4 Of The Craziest Things People Asked Martin Luther King

Some Of The Craziest Questions People Asked Martin Luther King

It's easy to forget now that Martin Luther King was not always regarded as a secular saint. In fact, he remained a highly divisive figure throughout his life, and, when he was assassinated, was probably more controversial than he ever had been, thanks to his outspokenness against the Vietnam War and his increasing calls for economic justice.

It's also hard to imagine someone asking Martin Luther King whether he was loyal to America. But people did ask King that question, along with a lot of other ones that seem rather outlandish to us today. We've gathered just a few of them together in honor of Martin Luther King Day.

"Don't you think that your remarks have created doubts about the Negro's loyalty to his country?"

Host Mike Douglas asked King this question on a 1967 episode of his talk show. King had recently given several high-profile speeches against the war in Vietnam.
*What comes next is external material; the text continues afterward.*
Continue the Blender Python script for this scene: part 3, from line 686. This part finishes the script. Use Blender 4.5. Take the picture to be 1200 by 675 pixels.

"I don't think our loyalty to the country should be measured by our ability to kill," King responded.

"Have Communists infiltrated the movement?"

"Meet the Press" panelist Lawrence Spivak asked King this during a 1965 appearance on that show. This was a long-running theme; King was asked similar questions, for instance, during a 1963 appearance on the same show.

When King denied that Communists were driving the movement, Spivak followed up by asking him, in rather McCarthyite fashion, whether he had made an appearance at a "Communist training school" nearly eight years before the interview.

"Do you, as a Negro leader, feel that you and Negro leaders should urge the government to undertake a birth control program addressed specifically to the Negro segment of the population that is affected by illegitimacy?"

King was asked this during a 1965 interview on "Face the Nation." The interviewers appeared very, very concerned about the state of birth control in the black community. (For his part, King said he favored birth control for all people.) The question also showed how King was constantly being asked to speak for all black people in his interviews.

"How far does this integration go? This Ideal state? David Lawrence says the underlying fear of white Southerners is interracial marriage. Arthur Crock wrote a whole column on the same thing. Isn’t this the end step? If one looks at another person as a human being rather than what is the color of his skin, you will have mass intermarriage."

King was asked this weird question in 1958 by, of all people, Mike Wallace. Wallace asked him so many questions about interracial marriage, in fact, that King's aides complained afterwards. King replied that he really didn't think "mass intermarriage" would happen, and that "races don’t marry, people do."